A niveles bajos, también se utilizan las funciones para obtener provecho económico y sexual. Y no me refiero solamente a los magistrados del Meta que, supuestamente beneficiaban a procesados a cambio de fiestas sexuales. Igualmente me refiero a aquellos, en su mayoría jueces de género masculino, que exigen favores sexuales a mujeres para ser promovidas o mantenidas en sus puestos. Jueces del circuito y de ahí hacia abajo.

Por ello, la extrañeza de toparse en los despachos a personas que no estudian derecho coadyuvando al ejercicio del derecho. Ah, pero que tampoco nos sorprenda escuchar que el juez nombre a tal o cual persona a cambio de una fracción de su sueldo.

A eso, hay que sumarle los sindicatos, que lo único que hacen es cesar labores tres meses antes de la vacancia judicial, para levantar el paro veinte días antes de la fecha feliz, con el fin de, entre otras, trabajar solo quince días de ese mes.

Yendo un poco más a lo particular, nos topamos con aquellos jueces y funcionarios del despacho que no han entendido que su función es prestar un servicio público y que su sueldo sale de nuestros bolsillos.

Sin usuarios de la justicia, no existirían sus cargos y, por tanto, nadie tiene que rendirles pleitesía para que cumplan la labor por la que fueron contratados. Infortunadamente, el sistema e incluso la infraestructura de los juzgados, están diseñados para superponerse sobre los actores del sistema y proyectar superioridad.

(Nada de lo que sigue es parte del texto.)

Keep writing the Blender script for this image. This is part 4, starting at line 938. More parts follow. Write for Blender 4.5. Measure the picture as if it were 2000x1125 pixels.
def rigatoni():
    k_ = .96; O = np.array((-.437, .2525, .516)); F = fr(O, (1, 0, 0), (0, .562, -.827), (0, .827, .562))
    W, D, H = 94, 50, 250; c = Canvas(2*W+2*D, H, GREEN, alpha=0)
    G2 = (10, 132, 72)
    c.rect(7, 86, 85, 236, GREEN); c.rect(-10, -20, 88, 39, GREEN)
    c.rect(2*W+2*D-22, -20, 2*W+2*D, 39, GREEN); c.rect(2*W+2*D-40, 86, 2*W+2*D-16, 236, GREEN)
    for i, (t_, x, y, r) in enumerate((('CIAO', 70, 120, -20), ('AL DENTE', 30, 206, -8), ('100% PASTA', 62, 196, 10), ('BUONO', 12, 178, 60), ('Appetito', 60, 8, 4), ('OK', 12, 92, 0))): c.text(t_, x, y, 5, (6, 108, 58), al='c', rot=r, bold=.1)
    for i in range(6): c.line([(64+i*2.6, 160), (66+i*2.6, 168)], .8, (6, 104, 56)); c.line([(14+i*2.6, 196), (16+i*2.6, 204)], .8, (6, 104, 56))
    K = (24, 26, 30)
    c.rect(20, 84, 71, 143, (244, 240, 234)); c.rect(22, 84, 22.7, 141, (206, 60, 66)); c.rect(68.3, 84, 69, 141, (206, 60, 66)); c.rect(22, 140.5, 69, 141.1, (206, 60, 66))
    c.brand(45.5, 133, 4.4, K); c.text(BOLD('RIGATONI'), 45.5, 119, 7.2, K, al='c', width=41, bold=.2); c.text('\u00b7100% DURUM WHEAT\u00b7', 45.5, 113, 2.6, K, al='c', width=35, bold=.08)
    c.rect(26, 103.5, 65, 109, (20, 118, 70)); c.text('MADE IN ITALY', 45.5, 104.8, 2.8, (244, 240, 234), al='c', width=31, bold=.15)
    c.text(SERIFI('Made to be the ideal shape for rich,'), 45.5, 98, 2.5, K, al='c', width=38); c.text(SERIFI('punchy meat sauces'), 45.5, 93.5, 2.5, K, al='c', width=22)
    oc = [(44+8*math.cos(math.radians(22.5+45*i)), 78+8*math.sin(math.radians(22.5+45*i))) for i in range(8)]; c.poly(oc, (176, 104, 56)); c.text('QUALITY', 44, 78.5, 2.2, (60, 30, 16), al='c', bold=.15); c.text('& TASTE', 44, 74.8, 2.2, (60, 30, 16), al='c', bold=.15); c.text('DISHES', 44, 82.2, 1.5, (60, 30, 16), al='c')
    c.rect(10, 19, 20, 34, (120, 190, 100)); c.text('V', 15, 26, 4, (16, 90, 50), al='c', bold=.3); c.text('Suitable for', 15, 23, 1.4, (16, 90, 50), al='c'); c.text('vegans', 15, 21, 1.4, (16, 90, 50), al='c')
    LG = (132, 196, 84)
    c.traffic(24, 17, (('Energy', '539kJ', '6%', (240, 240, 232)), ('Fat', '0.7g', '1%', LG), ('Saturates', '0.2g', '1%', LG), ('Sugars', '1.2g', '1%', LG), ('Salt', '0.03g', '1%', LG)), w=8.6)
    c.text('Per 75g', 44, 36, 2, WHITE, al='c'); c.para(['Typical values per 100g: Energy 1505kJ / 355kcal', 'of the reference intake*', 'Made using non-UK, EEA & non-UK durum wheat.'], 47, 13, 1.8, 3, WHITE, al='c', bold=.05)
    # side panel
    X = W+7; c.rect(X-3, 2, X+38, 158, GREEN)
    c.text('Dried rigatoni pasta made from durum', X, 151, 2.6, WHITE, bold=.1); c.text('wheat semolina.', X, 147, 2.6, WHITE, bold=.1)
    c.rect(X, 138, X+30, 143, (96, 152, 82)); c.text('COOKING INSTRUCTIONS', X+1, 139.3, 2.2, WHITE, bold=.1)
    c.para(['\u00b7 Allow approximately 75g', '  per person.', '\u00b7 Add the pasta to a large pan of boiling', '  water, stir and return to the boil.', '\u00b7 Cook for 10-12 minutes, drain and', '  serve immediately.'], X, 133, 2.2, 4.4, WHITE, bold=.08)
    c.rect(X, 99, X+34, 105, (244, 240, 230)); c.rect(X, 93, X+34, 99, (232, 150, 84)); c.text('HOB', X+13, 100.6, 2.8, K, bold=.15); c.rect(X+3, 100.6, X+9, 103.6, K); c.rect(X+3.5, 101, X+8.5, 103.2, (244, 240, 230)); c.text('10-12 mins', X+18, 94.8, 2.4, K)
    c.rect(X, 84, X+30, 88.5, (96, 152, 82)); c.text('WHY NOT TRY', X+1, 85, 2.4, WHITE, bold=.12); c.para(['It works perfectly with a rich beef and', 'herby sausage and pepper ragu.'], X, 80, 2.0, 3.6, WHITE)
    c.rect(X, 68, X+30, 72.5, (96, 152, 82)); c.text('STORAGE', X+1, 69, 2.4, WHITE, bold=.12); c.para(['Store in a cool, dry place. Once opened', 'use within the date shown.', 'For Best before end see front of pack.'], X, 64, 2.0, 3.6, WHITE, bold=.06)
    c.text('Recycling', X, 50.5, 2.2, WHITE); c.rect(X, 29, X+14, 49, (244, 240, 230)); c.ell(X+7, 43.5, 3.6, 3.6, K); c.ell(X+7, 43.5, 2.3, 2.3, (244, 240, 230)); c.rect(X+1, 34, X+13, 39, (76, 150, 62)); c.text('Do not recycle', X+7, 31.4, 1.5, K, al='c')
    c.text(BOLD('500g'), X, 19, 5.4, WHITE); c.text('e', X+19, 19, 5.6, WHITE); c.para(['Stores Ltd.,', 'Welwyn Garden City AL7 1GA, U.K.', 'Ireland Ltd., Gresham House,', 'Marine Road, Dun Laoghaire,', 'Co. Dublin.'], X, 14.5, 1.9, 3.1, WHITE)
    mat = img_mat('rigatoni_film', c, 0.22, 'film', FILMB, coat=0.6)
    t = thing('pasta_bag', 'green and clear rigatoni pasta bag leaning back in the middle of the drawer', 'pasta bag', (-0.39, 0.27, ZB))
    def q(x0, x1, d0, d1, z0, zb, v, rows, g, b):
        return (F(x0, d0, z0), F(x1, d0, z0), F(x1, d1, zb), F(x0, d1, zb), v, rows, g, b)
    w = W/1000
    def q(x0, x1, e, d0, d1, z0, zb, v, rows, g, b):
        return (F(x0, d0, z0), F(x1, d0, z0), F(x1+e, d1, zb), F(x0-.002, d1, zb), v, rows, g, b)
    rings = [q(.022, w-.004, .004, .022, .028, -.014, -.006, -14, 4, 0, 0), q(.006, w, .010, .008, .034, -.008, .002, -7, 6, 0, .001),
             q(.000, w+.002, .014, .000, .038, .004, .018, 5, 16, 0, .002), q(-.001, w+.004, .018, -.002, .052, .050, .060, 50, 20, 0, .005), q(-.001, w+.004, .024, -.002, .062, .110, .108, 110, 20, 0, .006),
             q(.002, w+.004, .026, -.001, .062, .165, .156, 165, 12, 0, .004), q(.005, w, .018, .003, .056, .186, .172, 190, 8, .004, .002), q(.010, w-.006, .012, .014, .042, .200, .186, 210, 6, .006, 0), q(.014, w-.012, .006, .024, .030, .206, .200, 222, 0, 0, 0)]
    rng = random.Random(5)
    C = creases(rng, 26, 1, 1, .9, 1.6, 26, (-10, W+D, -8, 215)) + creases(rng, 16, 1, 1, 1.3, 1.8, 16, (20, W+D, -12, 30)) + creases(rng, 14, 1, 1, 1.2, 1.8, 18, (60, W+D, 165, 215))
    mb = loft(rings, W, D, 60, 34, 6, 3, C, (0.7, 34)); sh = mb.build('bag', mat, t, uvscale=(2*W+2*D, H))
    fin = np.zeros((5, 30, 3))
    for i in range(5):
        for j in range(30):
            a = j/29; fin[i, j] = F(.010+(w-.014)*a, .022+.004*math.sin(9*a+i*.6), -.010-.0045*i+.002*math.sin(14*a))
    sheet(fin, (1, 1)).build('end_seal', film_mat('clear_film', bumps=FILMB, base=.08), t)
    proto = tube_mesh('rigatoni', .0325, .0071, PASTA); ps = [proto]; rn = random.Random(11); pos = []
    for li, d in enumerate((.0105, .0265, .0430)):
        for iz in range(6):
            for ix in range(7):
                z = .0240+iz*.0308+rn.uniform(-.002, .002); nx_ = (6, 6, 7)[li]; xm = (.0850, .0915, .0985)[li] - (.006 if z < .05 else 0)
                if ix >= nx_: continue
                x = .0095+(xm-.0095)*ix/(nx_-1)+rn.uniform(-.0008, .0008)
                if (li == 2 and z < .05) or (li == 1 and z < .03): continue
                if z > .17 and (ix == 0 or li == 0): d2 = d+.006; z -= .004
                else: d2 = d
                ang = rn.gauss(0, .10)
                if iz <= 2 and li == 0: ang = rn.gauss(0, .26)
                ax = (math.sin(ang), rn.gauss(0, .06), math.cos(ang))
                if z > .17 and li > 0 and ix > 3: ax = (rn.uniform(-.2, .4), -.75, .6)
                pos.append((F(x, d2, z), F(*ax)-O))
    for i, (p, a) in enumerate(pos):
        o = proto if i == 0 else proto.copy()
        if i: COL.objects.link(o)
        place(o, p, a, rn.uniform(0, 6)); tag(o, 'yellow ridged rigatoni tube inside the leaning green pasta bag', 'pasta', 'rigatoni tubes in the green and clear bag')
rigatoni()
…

Cuando uno mira con detenimiento un estrado judicial, se percata que los únicos puestos físicamente elevados son los del juez y el del secretario ad hoc ¿Acaso ellos son superiores a las demás partes? Por supuesto que no. El juez no es más, pero tampoco menos, que aquel sujeto que es nombrado para servir al público, cuyo sueldo sale de los bolsillos de los contribuyentes y que cuenta con determinadas facultades para regir un proceso judicial, sin que esto lo haga más que las partes y sus abogados.

Difícil camino el que nos toca a los actores del sistema ¿La solución será una reforma constitucional?